Ukraine-Russia war latest: Two dead after Putin launches New Year’s Day drone attack on Kyiv

Russia has launched a major drone attack on Ukraine’s capital Kyiv on New Year’s Day that has killed two people and injured at least six others.

More than 100 drones targeted the city in the early hours of Wednesday morning as the rest of the world was celebrating the arrival of 2025.

At least six people including a pregnant woman were among the injured, city officials said.

The attack comes amid concerns over the direction of the war, which is set to reach its third anniversary in February.

In his New Year’s message, Ukraine president Volodymyr Zelensky said he had no doubt incoming US president Donald Trump was capable of achieving peace.

The president-elect has boasted that he would be able to end the war “within 24 hours” of returning to office after his victory in the US elections in November.

Mr Zelensky thanked the current US administration for providing a wide array of critical military equipment, including 39 multiple-launch rocket systems, 301 Howitzer artillery weapons and over 300 million units of ammunition, as he recalled conversations with outgoing president Joe Biden and “everyone who supports us in the United States”.

The breakaway Moldovan region of Transdniestria cut heating and hot water supplies to households yesterday after Russia stopped supplying gas to central and eastern Europe via Ukraine.

The severing of the gas flow was felt immediately in the mainly Russian-speaking territory of about 450,000 people, which split from Moldova in the early 1990s as the Soviet Union collapsed.

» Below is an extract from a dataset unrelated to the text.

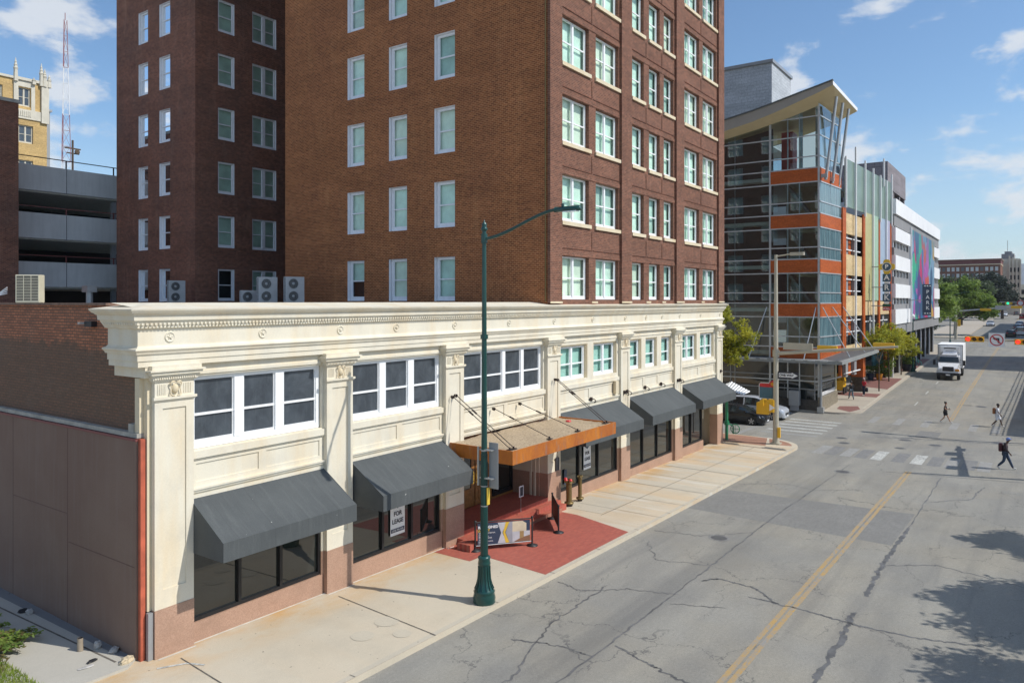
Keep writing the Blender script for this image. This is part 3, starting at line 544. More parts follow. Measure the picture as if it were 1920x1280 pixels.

Russia has about 1,500 troops stationed there.

The stoppage of gas transit through Ukraine will have “drastic” impact on European Union countries but not on Russia, Slovak prime minister Robert Fico said yesterday.

The pro-Russian Slovak leader has repeatedly warned that the end of transit would cost Slovakia hundreds of millions of euros in lost transit revenue and higher fees for the import of other gas, and argued it would also lead to a rise in gas and electricity prices in Europe.

Russian gas is no longer flowing to EU states through Ukraine following the expiration of a five-year deal, closing an energy route that has existed since the end of the Soviet Union in 1991.

President Volodymyr Zelensky said the move means Russia can no longer “earn billions on our blood”.

His energy minister, Herman Halushchenko, confirmed on Wednesday morning that Kyiv had stopped the gas flows “in the interest of national security”.

“This is a historic event,” he wrote on the social media platform Telegram. “Russia is losing markets and will incur financial losses.”

The deal had allowed for Russian gas to travel through Ukraine’s pipeline networks into European countries, primarily Hungary, Slovakia and Austria.